--- START OF DATASET EXCERPT ---
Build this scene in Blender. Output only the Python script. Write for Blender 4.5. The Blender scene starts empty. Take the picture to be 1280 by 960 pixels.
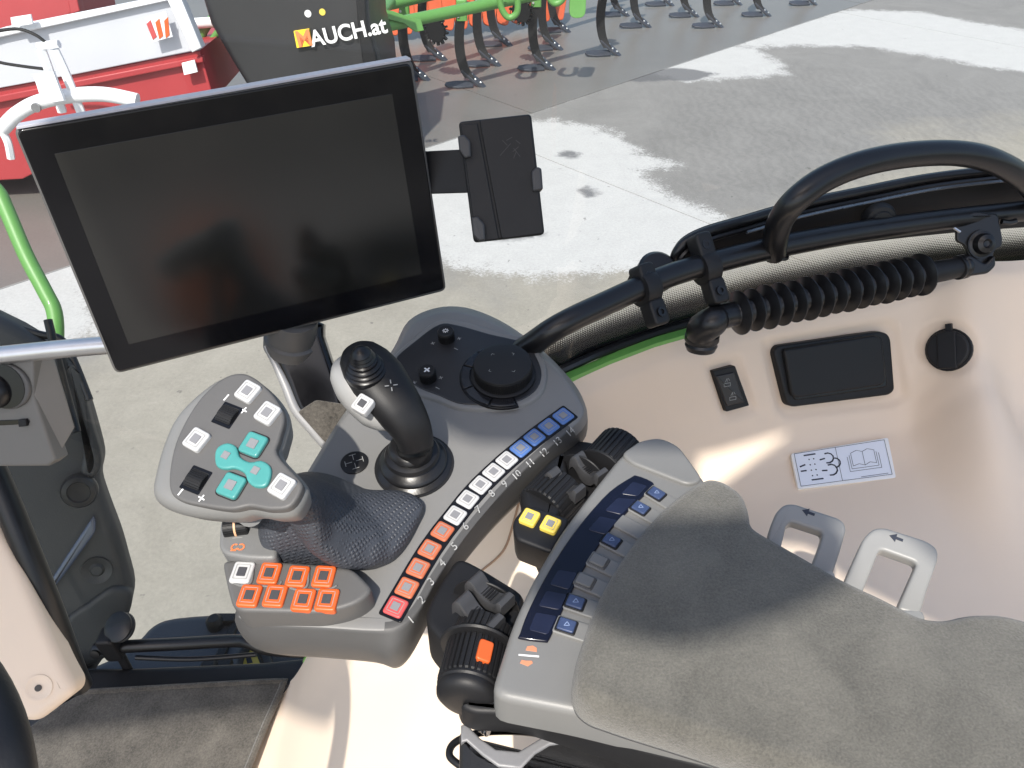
import bpy, bmesh, math, random
import numpy as np
from mathutils import Vector, Matrix
random.seed(7)
R = math.radians
SC = bpy.context.scene
COL = SC.collection

# ------------------------------------------------------------------ camera, world, sun
PITCH = R(38); F = 985.0; CAMZ = 3.0
cam_d = bpy.data.cameras.new("camera"); cam = bpy.data.objects.new("camera", cam_d); COL.objects.link(cam)
cam.location = (0, 0, CAMZ); cam.rotation_euler = (math.pi/2 - PITCH, 0, 0)
cam_d.sensor_width = 36; cam_d.lens = 36*F/1280; cam_d.clip_start = 0.01; cam_d.clip_end = 2000
SC.camera = cam
SC.render.resolution_x, SC.render.resolution_y = 1024, 768
SUN_EL = R(52); SUN_AZ = R(195)        # where the sun stands: azimuth clockwise from +Y
w = bpy.data.worlds.new("World"); SC.world = w; w.use_nodes = True
nt = w.node_tree; bg = nt.nodes['Background']
sky = nt.nodes.new('ShaderNodeTexSky'); sky.sky_type = 'NISHITA'; sky.sun_disc = False
sky.sun_elevation = SUN_EL; sky.sun_rotation = SUN_AZ; sky.air_density = 1.2; sky.dust_density = 2.5
nt.links.new(sky.outputs[0], bg.inputs[0]); bg.inputs[1].default_value = 0.15
sun_d = bpy.data.lights.new("sun", 'SUN'); sun_d.energy = 4.0; sun_d.angle = R(0.8); sun_d.color = (1, .95, .87)
sun = bpy.data.objects.new("sun", sun_d); COL.objects.link(sun)
TOSUN = Vector((math.sin(SUN_AZ)*math.cos(SUN_EL), math.cos(SUN_AZ)*math.cos(SUN_EL), math.sin(SUN_EL)))
sun.rotation_euler = TOSUN.to_track_quat('Z', 'Y').to_euler()
SC.view_settings.view_transform = 'Standard'; SC.view_settings.look = 'None'
SC.view_settings.exposure = 0.56; SC.view_settings.gamma = 1
SC.cycles.max_bounces = 8; SC.cycles.transparent_max_bounces = 16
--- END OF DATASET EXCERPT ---
TASK BRIEF :: Write out again, exactly, the lines from the start of the listing up to the line containing "COL = SC.collection", with both ends and without pictures.

REPLY ::
Build this scene in Blender. Output only the Python script. Write for Blender 4.5. The Blender scene starts empty. Take the picture to be 1280 by 960 pixels.
import bpy, bmesh, math, random
import numpy as np
from mathutils import Vector, Matrix
random.seed(7)
R = math.radians
SC = bpy.context.scene
COL = SC.collection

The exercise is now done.